The insured Condominium Association had primary and excess coverage. See El-Ad Residences at Miramar Condo. Assoc. v. Mt. Hawley Ins. Co., 2009 U.S. Dist. LEXIS 92216 (S.D. Fla. Sept. 24, 2009). Significant property damage was caused by Hurricane Wilma. The insured alleged that three years after the hurricane, the insurers failed to adjust or settle claims for damages.
The insured filed suit seeking a declaratory judgment to determine the enforceability of the policies and the scope of the damage. Claims for breach of contract and the breach of the implied warranty of good faith and fair dealing were also included. The insurers moved to dismiss. The excess insurers aruged exhaustion of the primary insurance was a condition precedent to their liability. The court disagreed because it was not apparent from the face of the complaint and attached policies that it was beyond doubt that the insured could prove no set of facts in support of this claim.

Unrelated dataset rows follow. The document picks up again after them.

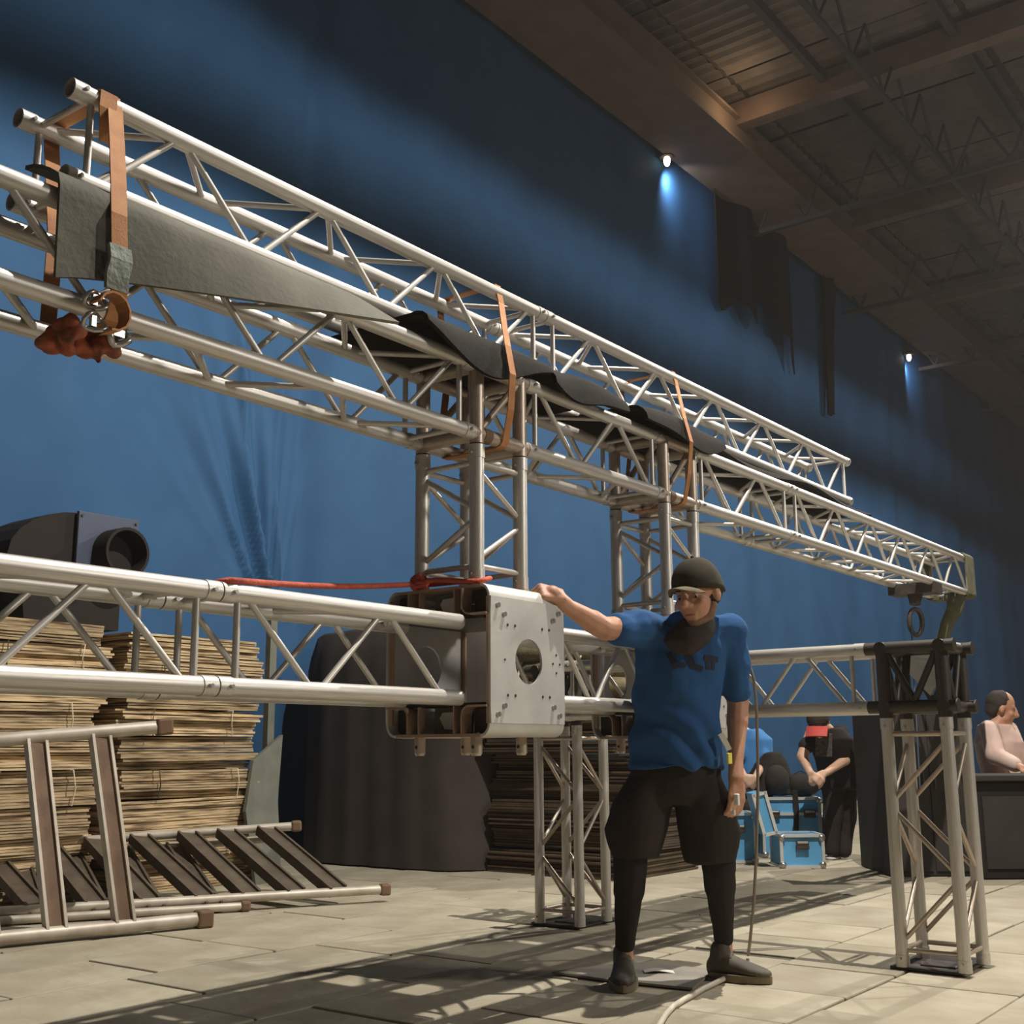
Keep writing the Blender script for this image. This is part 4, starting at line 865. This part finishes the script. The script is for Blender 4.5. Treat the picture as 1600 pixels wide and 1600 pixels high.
b = MB(); b.loft([(H2_(0, -.012, .02 + .11 * math.sin(t * PI / 2)), HR2, HF2, .088 * max(.05, math.cos(t * PI / 2)) ** .8, .105 * max(.05, math.cos(t * PI / 2)) ** .8) for t in [i / 7 for i in range(8)]], 20); cp = b.build('cap', M['hair'], bg)
b = MB(); b.grid(lambda s, t: H2_((s - .5) * .17, .06 + .035 * math.cos((s - .5) * 2.6) + .09 * t, .045 - .02 * t - .03 * (2 * s - 1) ** 2), 10, 5, .01); b.build('cap_brim', M['redcap'], cp)
b = MB(); b.grid(lambda s, t: P(lerp(1274, 1300, s), lerp(1146, 1182, t), -.235 + .05 * t + .02 * abs(s - .5)), 6, 6, .004); b.build('shirt_print', M['teeprint'], bg)
# ---- crouching person in blue behind the hanging cable
Yc = 10.2; P = lambda x, y, d=0: at(x, y, Yc + d)
bp_ = thing('person', onz(1170, 1325), 'person in bright blue t-shirt crouching behind the thin hanging cable', 'person')
b = MB(); r_ = head_basis(RT * -.8 - FW * .5 - UP * .3); head(b, P(1150, 1128, -.1), *r_, .95); caps(b, P(1156, 1138, -.05), P(1168, 1150), .05, .06)
b.loft([(P(1178, 1225), RT, FW, .14, .11), (P(1180, 1190), RT, FW, .14, .1), (P(1176, 1158), RT, FW, .12, .085)]); chain(b, [(P(1188, 1156, -.03), .036), (P(1192, 1195, -.1), .04), (P(1180, 1215, -.35), .028)]); hand(b, P(1174, 1219, -.4), RT * -.8 - UP * .5, -FW, (.4, .5, .4), .95, 1)
chain(b, [(P(1162, 1156, -.03), .036), (P(1152, 1195, -.1), .04), (P(1164, 1215, -.35), .028)]); hand(b, P(1168, 1219, -.4), RT * .6 - UP * .5, -FW, (.4, .5, .4), .95, -1)
chain(b, [(P(1172, 1235), .09), (P(1165, 1262, -.3), .06), (P(1168, 1318, -.1), .045)]); chain(b, [(P(1188, 1235), .09), (P(1190, 1262, -.25), .06), (P(1188, 1318, -.1), .045)])
solid(b, 'body', 'skin_pale', bp_, .010, 2)
b = MB(); b.loft([(P(1180, 1225), RT, FW, .15, .13), (P(1181, 1190), RT, FW, .15, .125), (P(1177, 1155), RT, FW, .165, .125), (P(1170, 1140), RT, FW, .1, .09)]); caps(b, P(1184, 1150), P(1192, 1180, -.08), .07, .06); caps(b, P(1166, 1150), P(1155, 1180, -.08), .07, .06); solid(b, 'tshirt', 'bluetee', bp_, .011, 3, .008, 7)
b = MB(); chain(b, [(P(1180, 1222), .13), (P(1174, 1238), .11), (P(1165, 1262, -.3), .075), (P(1168, 1318, -.1), .06)]); chain(b, [(P(1180, 1222), .13), (P(1188, 1238), .11), (P(1190, 1262, -.25), .075), (P(1188, 1318, -.1), .06)]); solid(b, 'trousers', 'shorts', bp_, .011, 3)
b = MB(); q = P(1150, 1128, -.1); b.ball(q + UP * .045 + FW * .03, (.08, .08, .075)); b.build('hair', M['hair'], bp_)
# ---- person in pink behind the counter
pd = pC + FW * .95; Yd = pd.dot(FW); P = lambda x, y, d=0: at(x, y, Yd + d)
pk = thing('person', Vector((pd.x, pd.y, 0)), 'person in pale pink shirt with dark hair behind the dark counter', 'person')
b = MB(); HRk, HFk, HUk = head_basis(RT * .8 - FW * .25 - UP * .25); hk = P(1566, 1108); Hk, hmk = head(b, hk, HRk, HFk, HUk, 1.05); caps(b, hk - UP * .06, P(1556, 1135), .055, .06)
b.loft([(P(1570, 1320), RT, FW, .13, .1), (P(1568, 1210), RT, FW, .15, .11), (P(1560, 1160), RT, FW, .17, .11), (P(1555, 1135), RT, FW, .13, .09)])
chain(b, [(P(1545, 1142, -.1), .055), (P(1556, 1182, -.2), .045), (P(1596, 1200, -.35), .03)]); hand(b, P(1604, 1203, -.37), RT, -FW + UP, (.3, .4, .4), 1, 1); chain(b, [(P(1578, 1142, .1), .055), (P(1592, 1180, .05), .045), (P(1622, 1200, -.1), .03)]); hand(b, P(1630, 1203, -.1), RT, -FW + UP, (.3, .4, .4), 1, 1)
chain(b, [(P(1562, 1320), .09), (Vector((*P(1562, 1340).xy, .5)), .06), (Vector((*P(1562, 1340).xy, .06)), .04)]); chain(b, [(P(1584, 1320), .09), (Vector((*P(1584, 1340).xy, .5)), .06), (Vector((*P(1584, 1340).xy, .06)), .04)])
solid(b, 'body', 'skin', pk, .010, 2)
b = MB(); b.loft([(P(1570, 1290), RT, FW, .16, .13), (P(1568, 1205), RT, FW, .165, .135), (P(1560, 1160), RT, FW, .185, .135), (P(1555, 1132), RT, FW, .13, .10)]); caps(b, P(1546, 1142, -.08), P(1556, 1180, -.18), .08, .07); caps(b, P(1556, 1180, -.18), P(1585, 1195, -.3), .068, .055); caps(b, P(1575, 1142, .05), P(1592, 1180, .05), .08, .07); solid(b, 'shirt', 'pinkshirt', pk, .011, 3, .010, 8)
b = MB(); b.ball(Hk(0, -.03, .045), (.088, .10, .088), hmk, 16, 10); b.ball(Hk(0, -.06, -.01), (.075, .06, .075), hmk, 14, 8); solid(b, 'hair', 'hair', pk, .009, 2, .01, 18)
b = MB(); chain(b, [(P(1572, 1280), .14), (P(1562, 1320), .11), (Vector((*P(1562, 1340).xy, .08)), .07)]); chain(b, [(P(1572, 1280), .14), (P(1584, 1320), .11), (Vector((*P(1584, 1340).xy, .08)), .07)]); solid(b, 'trousers', 'shorts', pk, .012, 3)

rgr = thing('red_rag', rp - UP * .06, 'crumpled red and brown rag tied to the beam chord below the first strap', 'rag'); b = MB(); random.seed(8)
for k in range(12):
    q = rp + Vector((random.uniform(-.065, .075), random.uniform(-.045, .045), random.uniform(-.02, .03))); b.ball(q, (random.uniform(.025, .045), random.uniform(.02, .035), random.uniform(.012, .022)), Matrix.Rotation(random.random() * 3, 3, 'Y'), 10, 8)
solid(b, 'rag_cloth', 'redcloth', rgr, .005, 1, .018, 30)
finish_solids()
# print on the chest: flat strokes laid on the cloth
from mathutils.bvhtree import BVHTree
bpy.context.view_layer.update()
bv = BVHTree.FromPolygons([tee.matrix_world @ v.co for v in tee.data.vertices], [tuple(p.vertices) for p in tee.data.polygons])
strokes = [((1044, 1020), (1058, 1044), 9), ((1056, 1036), (1072, 1040), 7), ((1072, 1018), (1082, 1040), 10), ((1080, 1040), (1098, 1046), 8), ((1104, 1025), (1107, 1046), 6), ((1100, 1027), (1122, 1031), 8), ((1115, 1030), (1114, 1047), 5)]
pm = MB()
for (x0, y0), (x1, y1), wd in strokes:
    dx, dy = x1 - x0, y1 - y0; ln = math.hypot(dx, dy); nx, ny = -dy / ln * wd / 2, dx / ln * wd / 2; nn = max(2, int(ln / 4)); vs = []
    for i in range(nn + 1):
        for sgn in (-1, 0, 1):
            px, py = x0 + dx * i / nn + nx * sgn, y0 + dy * i / nn + ny * sgn; dr = ray(px, py).normalized(); hit = bv.ray_cast(EYE, dr); vs.append((hit[0] - dr * .0025) if hit[0] else at(px, py, 4.37))
    pm.add(vs, [(i * 3 + j, i * 3 + j + 1, i * 3 + j + 4, i * 3 + j + 3) for i in range(nn) for j in range(2)], True)
po = pm.build('chest_print', M['print'], man)
# ------------------------------------------------------------------ thin haze added to lift the blacks
hz = bpy.data.materials.new('lift_haze'); hz.use_nodes = True; nt = hz.node_tree; nt.nodes.clear()
ov = nt.nodes.new('ShaderNodeOutputMaterial'); vs_ = nt.nodes.new('ShaderNodeVolumeScatter'); vs_.inputs['Color'].default_value = (1, .93, .86, 1); vs_.inputs['Density'].default_value = .0014; vs_.inputs['Anisotropy'].default_value = .0
nt.links.new(vs_.outputs[0], ov.inputs['Volume'])
b = MB(); b.box((20, -1.5, 4.95), (70, 21, 11)); hb = b.build('haze', hz); tag(hb, 'thin dusty haze filling the air of the hall', 'haze', kind='stuff')
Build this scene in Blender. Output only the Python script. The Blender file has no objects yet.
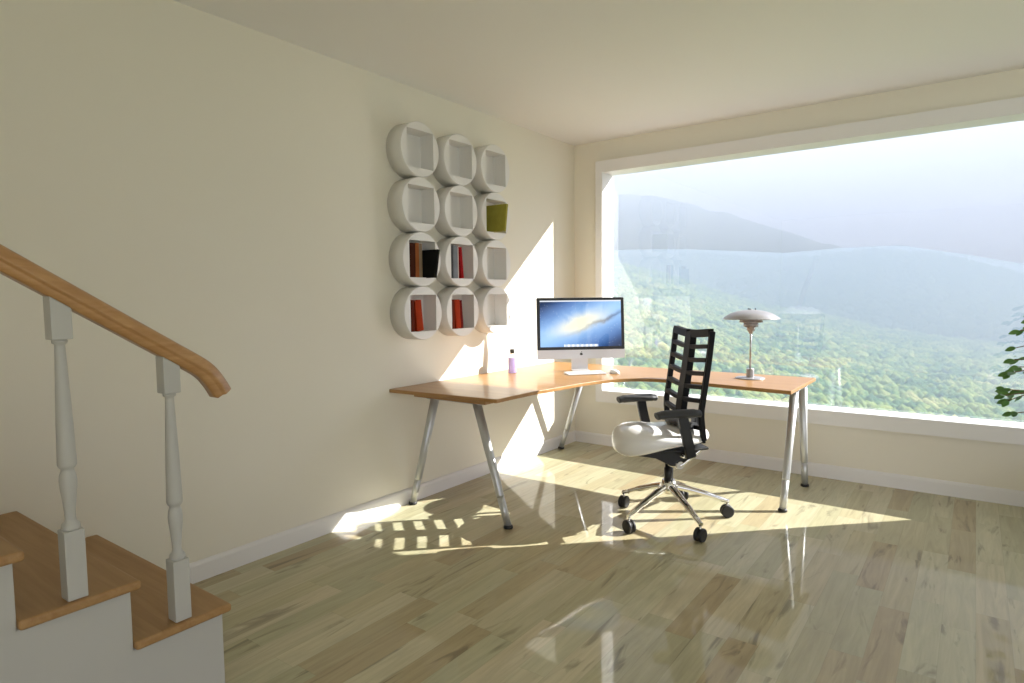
import bpy, bmesh, math, random
import numpy as np
from mathutils import Vector, Matrix, noise as mnoise

random.seed(7)
rng = np.random.default_rng(7)
SC = bpy.context.scene
COL = SC.collection
PI = math.pi

# ------------------------------------------------------------------ helpers
def link(o, parent=None):
    COL.objects.link(o)
    if parent is not None:
        o.parent = parent
    return o

def tag(o, label=None, cat=None, group=None, kind=None):
    if label: o['label'] = label
    if cat: o['category'] = cat
    if group: o['group'] = group
    if kind: o['kind'] = kind
    return o

def thing(name, label, cat, loc=(0, 0, 0), rz=0.0, group=None):
    o = bpy.data.objects.new(name, None)
    o.empty_display_size = 0.05
    o.location = loc
    o.rotation_euler = (0, 0, rz)
    link(o)
    return tag(o, label, cat, group)

def obj(name, bm, mat, parent=None, bevel=0.0, seg=2, smooth=None, subsurf=0):
    me = bpy.data.meshes.new(name)
    bmesh.ops.recalc_face_normals(bm, faces=bm.faces[:])
    if smooth is not None:
        for f in bm.faces: f.smooth = smooth
    bm.to_mesh(me); bm.free()
    if mat: me.materials.append(mat)
    o = bpy.data.objects.new(name, me)
    link(o, parent)
    if bevel:
        m = o.modifiers.new('Bevel', 'BEVEL'); m.width = bevel; m.segments = seg
        m.limit_method = 'ANGLE'; m.angle_limit = math.radians(40); m.harden_normals = False
    if subsurf:
        m = o.modifiers.new('Subsurf', 'SUBSURF'); m.levels = subsurf; m.render_levels = subsurf
    return o

def B(): return bmesh.new()

def box(bm, lo, hi, M=None):
    x0, y0, z0 = lo; x1, y1, z1 = hi
    v = [bm.verts.new(p) for p in [(x0,y0,z0),(x1,y0,z0),(x1,y1,z0),(x0,y1,z0),(x0,y0,z1),(x1,y0,z1),(x1,y1,z1),(x0,y1,z1)]]
    for f in [(0,3,2,1),(4,5,6,7),(0,1,5,4),(1,2,6,5),(2,3,7,6),(3,0,4,7)]:
        bm.faces.new([v[i] for i in f])
    if M is not None:
        bmesh.ops.transform(bm, matrix=M, verts=v)
    return v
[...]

Further, the insured was entitled to declaratory relief to determine whether it had a valid and enforceable right to coverage and the total damages sustained from Hurricane Wilma. Finally, although Florida recognized a cause of action for breach of implied warranty of good faith and fair dealing, here the claim was duplicitous of the breach of contract claim. Both relied on the same facts, i.e., that defendants failed to promptly determine the value of the insured's loss. Therefore, the breach of implied warranty claims were dismissed without prejudice.